There were many things involved in the political aspects of the Harlem Renaissance. We will redirect you to an external link which has a timeline of the most important events. (Timeline of politics during the Harlem Renaissance)


Many African Americans migrated from the South in order to pursue newer, more lucrative dreams in the North, by indefinitely getting an education. Even though with the 14th and 15th amendments passed, there were still prejudice in in the North. Only in Illinois, Ohio, New Jersey and Indiana where less than half of the schools weren’t segregated.
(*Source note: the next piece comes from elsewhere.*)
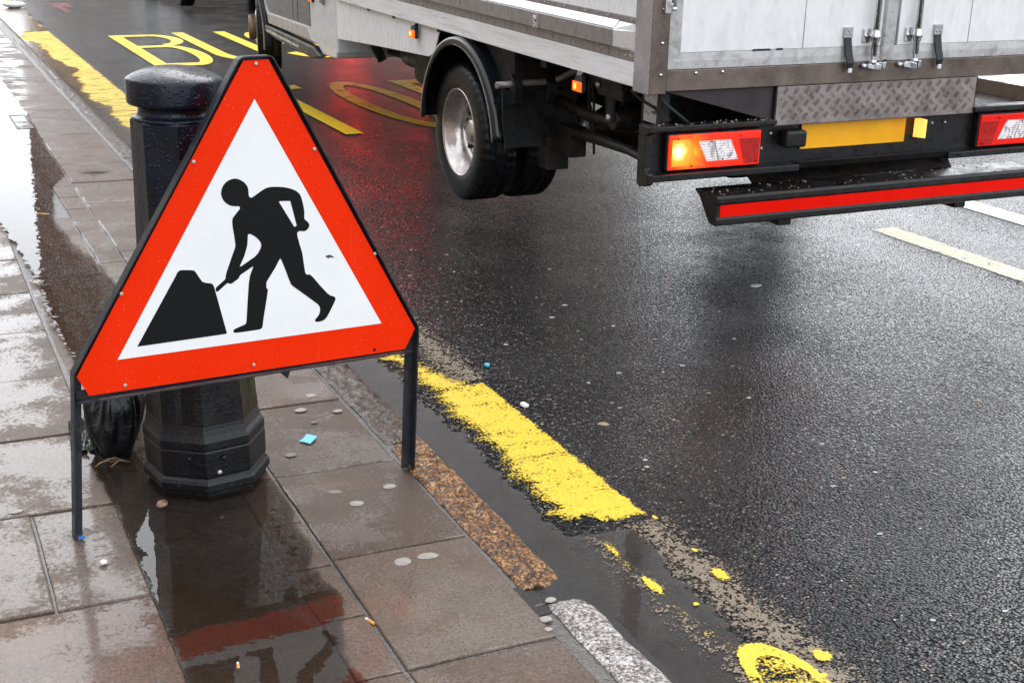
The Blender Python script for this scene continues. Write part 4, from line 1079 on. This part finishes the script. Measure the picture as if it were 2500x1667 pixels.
# under-run bar with step and reflective tape
mb = MB(); prof = [(.062, .452), (.060, .458), (-.094, .458), (-.104, .450), (-.104, .428), (-.100, .424), (-.100, .374), (-.106, .368), (-.106, .346), (-.098, .341), (-.060, .341), (-.045, .350), (.030, .436), (.050, .445)]
mb.prism(prof, 'x', .262, 1.878); ur = mb.build('underrun_bar', MAT['black_plastic'], lor, .003)
MB().box((.278, -.1022, .376), (1.862, -.1003, .4225)).build('red_tape', MAT['red_tape'], ur)
mb = MB()
for x in (.60, 1.50):
    mb.box((x, -.04, .30), (x + .06, .10, .345)); mb.prism([(.05, .45), (.10, .50), (.5, .72), (.5, .62), (.12, .40)], 'x', x, x + .05)
mb.prism([(.045, .4585), (.120, .500), (.215, .505), (.215, .470)], 'x', .60, 1.54)
mb.build('underrun_bracket', MAT['chassis'], lor, .003, each=True)
mb = MB(); random.seed(9)
for _ in range(90):
    x, y = random.uniform(.28, 1.85), random.uniform(-.09, .05); s_ = random.uniform(.0012, .005); a = random.uniform(0, 3)
    mb.box((-s_, -s_ * .35, 0), (s_, s_ * .35, s_ * .5), M=Matrix.Translation((x, y, .4582)) @ Matrix.Rotation(a, 4, 'Z'))
for _ in range(40):
    x, y = random.uniform(.03, .56), random.uniform(-.015, .04); s_ = random.uniform(.001, .003)
    mb.box((-s_, -s_ * .5, 0), (s_, s_ * .5, s_), M=Matrix.Translation((x, y, .7222)))
tag(mb.build('road_dirt', simple('straw_coloured_dirt', (.40, .30, .20), .6), ur), kind='stuff')

# dark pressings between sill and light bar
mb = MB()
mb.add([(.075, .012, .846), (.56, .012, .846), (.56, .012, .712), (.075, .20, .846), (.56, .20, .846), (.56, .2, .712)], [(0, 1, 2), (3, 5, 4), (0, 3, 4, 1), (1, 4, 5, 2), (2, 5, 3, 0)])
mb.build('gusset_plate', simple('dusty_dark_panel', (.045, .036, .038), .42, .2, .3, 10, .2, 80), lor, .002)
mb = MB(); mb.box((.085, .06, .70), (.125, .09, .849)); mb.box((W - .125, .06, .70), (W - .085, .09, .849)); mb.box((.16, .32, .50), (.60, .335, .848))
mb.build('bar_hanger', MAT['black_plastic'], lor, .002, each=True)
mb = MB(); mb.tube([(.06, .05, .845), (.085, .03, .80), (.15, .02, .75), (.20, .03, .715)], .007, 8); mb.tube([(.02, .18, .835), (.05, .16, .80), (.11, .12, .76), (.15, .09, .72)], .006, 8)
mb.build('lamp_cable', MAT['strap'], lor, each=True)
bx('galvanised_plate', 'galv', ((.150, .165, .690), (.154, .30, .848)), bevel=.001)

# chassis, axle, springs
bx('chassis_rail', 'chassis', ((.62, .10, .60), (.69, 7.3, .78)))
bx('chassis_rail', 'chassis', ((W - .69, .10, .60), (W - .62, 7.3, .78)))
mb = MB()
for y in (.4, 1.1, 1.9, 2.8, 3.7): mb.box((.1, y, .79), (W - .1, y + .06, .90))
for y in (.9, 2.6, 4.4): mb.box((.69, y, .62), (W - .69, y + .08, .74))
mb.build('cross_member', MAT['chassis'], lor, .003, each=True)
for s in (0, 1):
    X = .30 if s == 0 else W - .36
    mb = MB()
    for k in range(4):
        rings = []
        hl = 1.13 - .19 * k
        for i in range(17):
            t = -1 + 2 * i / 16; y = 1.99 + hl * t; z = .36 - .016 * k + .22 * (t * hl / 1.13) ** 2
            rings.append([(X, y, z - .007), (X + .07, y, z - .007), (X + .07, y, z + .007), (X, y, z + .007)])
        mb.loft(rings)
    mb.box((X - .005, 1.93, .26), (X + .075, 2.05, .41)); mb.build('leaf_spring', MAT['chassis'], lor)
    mb = MB()
    mb.lathe([(X - .012, .034), (X + .082, .034)], 16, 'x', (0, .86, .585)); mb.box((X - .01, .83, .585), (X + .005, .89, .72)); mb.box((X + .065, .83, .585), (X + .08, .89, .72))
    mb.lathe([(X - .02, .02), (X + .09, .02)], 14, 'x', (0, .86, .72)); mb.box((X - .03, .70, .715), (X + .30, 1.02, .79))
    mb.build('spring_shackle', MAT['chassis'], lor, .006)
mb = MB()
mb.loft([[(.14, .44, .82), (.14, .70, .82), (.14, .68, .735), (.14, .46, .735)], [(.34, .44, .80), (.34, .72, .80), (.34, .70, .72), (.34, .46, .72)]]); 
mb.lathe([(.16, .045), (.24, .058), (.34, .052)], 18, 'x', (0, .575, .645)); mb.box((.15, .55, .64), (.165, .61, .74))
mb.build('shock_mount', MAT['chassis'], lor, .012)
mb = MB()
for c in ((.138, .665, .78), (.148, .58, .655), (.148, .215, .83), (.148, .215, .745)): mb.lathe([(-.012, .004), (-.008, .014), (0, .017)], 12, 'x', c)
mb.build('mount_bolt', MAT['rivet'], lor, each=True)
mb = MB(); mb.tube([(.30, 1.25, .47), (.27, .90, .50), (.20, .50, .53), (.14, .10, .535)], [.026, .026, .020, .018], 10); mb.tube([(.30, 1.35, .60), (.28, 1.0, .585), (.26, .62, .61)], .028, 12); mb.box((.27, 1.18, .36), (.36, 1.30, .50)); mb.box((.22, 1.30, .28), (.33, 1.40, .44))
mb.tube([(.26, 1.10, .74), (.275, 1.14, .64), (.28, 1.2, .56)], .008, 6); mb.tube([(.27, 1.0, .75), (.285, 1.03, .64), (.29, 1.0, .50)], .009, 6); mb.tube([(.25, .93, .74), (.27, .95, .64), (.28, .95, .42)], .007, 6)
mb.build('tow_arm', MAT['chassis'], lor, .022, 3)
mb = MB(); mb.lathe([(.30, .055), (.82, .06), (.95, .13), (1.07, .16), (1.19, .13), (1.32, .06), (W - .30, .055)], 20, 'x', (0, 1.99, .35)); mb.build('rear_axle', MAT['chassis'], lor)
mb = MB(); mb.tube([(1.07, 1.95, .42), (1.07, 5.8, .52)], .05, 12); mb.build('prop_shaft', MAT['chassis'], lor)
mb = MB(); mb.tube([(.40, 5.2, .45), (.40, 4.6, .47), (.42, 4.2, .50), (.44, 3.2, .52)], .032, 12); mb.lathe([(3.0, .04), (3.04, .085), (3.72, .085), (3.76, .04)], 18, 'y', (.42, 0, .535)); mb.build('exhaust', MAT['chassis'], lor)
mb = MB(); mb.tube([(.20, 4.32, .93), (.22, 4.22, .80), (.27, 4.12, .60), (.33, 4.05, .45)], .032, 10); mb.build('filler_hose', MAT['strap'], lor)
o = bx('fuel_tank', 'chassis', ((.30, 2.55, .40), (.62, 3.40, .70)), bevel=.05, seg=4)
bx('frost_tank', 'grp', ((.34, 2.45, .46), (.60, 2.90, .72)), bevel=.06, seg=4)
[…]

The result of this were the racist principals that operated the schools, which were usually rickety and weren’t safe for children.

Washington’s Educational Philosophy
Booker T. Washington came up with a system of education he called “educational philosophy,” today called vocational education. He stressed the fact that African Americans had to do physical labor, like being a farmer and mechanic, to climb the social ladder. People like John Hope Franklin simply told Washington it wouldn’t work, for he was unaware of the Industrial Revolution a few decades ago.

DuBois’s Educational Philosophy
W.E.B. DuBois

W.E.B. DuBois argued with Washington that his method of education was too economical and not being educated to be in the “Talented Tenth.” The “Talented Tenth” were the predicted 1/10 of well-educated black Americans capable of getting new and well-paying jobs, like being a doctor, lawyers, teachers, and etc. The attempts of the “Talented Tenth” created the NAACP (National Association of the Advancement of Colored People) and the ANA (American Negro Academy).

Learning Centers
The YMCA was originally a place in Harlem that served to black men, who could have fun and also learn and debate on issues at the time. Libraries also allowed black people to read, but less than 20% of libraries in Southern states allowed them to take out any materials.